### SET EXERCISE
Working from the top of the listing below, retype each line through the line containing "def P(x, y, d): return Vector((x, y, ZC - d))", both included, with no pictures.

### INFORMATION SHOWN
####################
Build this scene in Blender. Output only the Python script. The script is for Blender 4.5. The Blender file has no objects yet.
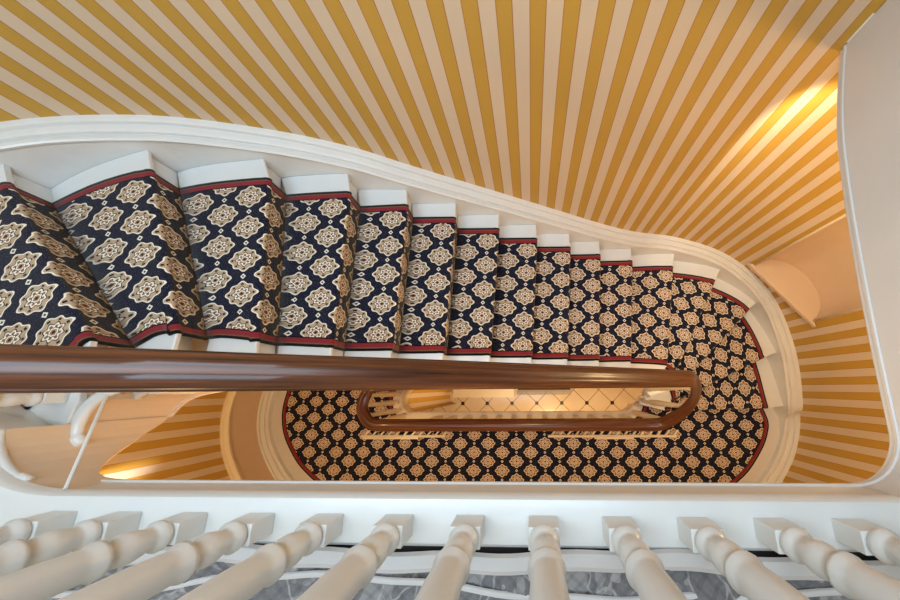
import bpy, bmesh, math, random
from mathutils import Vector, Matrix
from mathutils.geometry import tessellate_polygon
random.seed(4)
PI = math.pi
col = bpy.context.scene.collection
ZC = 5.70                                  # camera height above the tiled ground floor
R = .155                                   # stair rise
def Z(d): return ZC - d
def P(x, y, d): return Vector((x, y, ZC - d))

# ------------------------------------------------------------------ materials
def lin(r, g, b):
    f = lambda c: (c/12.92 if c <= .04045 else ((c+.055)/1.055)**2.4)
    return (f(r/255), f(g/255), f(b/255), 1)
class X:                                    # tiny expression -> node compiler
    def __init__(s, nt, sock): s.nt, s.s = nt, sock
    def op(s, o, *a):
        n = s.nt.nodes.new('ShaderNodeMath'); n.operation = o
        for i, v in enumerate((s,)+a):
            if isinstance(v, X): s.nt.links.new(v.s, n.inputs[i])
            else: n.inputs[i].default_value = v
        return X(s.nt, n.outputs[0])
    def __add__(s, o): return s.op('ADD', o)
    def __radd__(s, o): return s.op('ADD', o)
    def __sub__(s, o): return s.op('SUBTRACT', o)
    def __rsub__(s, o): return (s*-1)+o
    def __mul__(s, o): return s.op('MULTIPLY', o)
    def __rmul__(s, o): return s.op('MULTIPLY', o)
    def __truediv__(s, o): return s.op('DIVIDE', o)
    def lt(s, o): return s.op('LESS_THAN', o)
    def gt(s, o): return s.op('GREATER_THAN', o)
    def abs(s): return s.op('ABSOLUTE')
    def cos(s): return s.op('COSINE')
    def frac(s): return s.op('FRACT')
    def sqrt(s): return s.op('SQRT')
def mat(name, color=(.8,.8,.8,1), rough=.5, coat=0, metal=0):
    m = bpy.data.materials.new(name); m.use_nodes = True
    b = m.node_tree.nodes['Principled BSDF']
    b.inputs['Base Color'].default_value = color; b.inputs['Roughness'].default_value = rough
    b.inputs['Coat Weight'].default_value = coat; b.inputs['Metallic'].default_value = metal
    b.inputs['Coat Roughness'].default_value = .12
    return m, m.node_tree, b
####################
### EXERCISE OUTPUT
Build this scene in Blender. Output only the Python script. The script is for Blender 4.5. The Blender file has no objects yet.
import bpy, bmesh, math, random
from mathutils import Vector, Matrix
from mathutils.geometry import tessellate_polygon
random.seed(4)
PI = math.pi
col = bpy.context.scene.collection
ZC = 5.70                                  # camera height above the tiled ground floor
R = .155                                   # stair rise
def Z(d): return ZC - d
def P(x, y, d): return Vector((x, y, ZC - d))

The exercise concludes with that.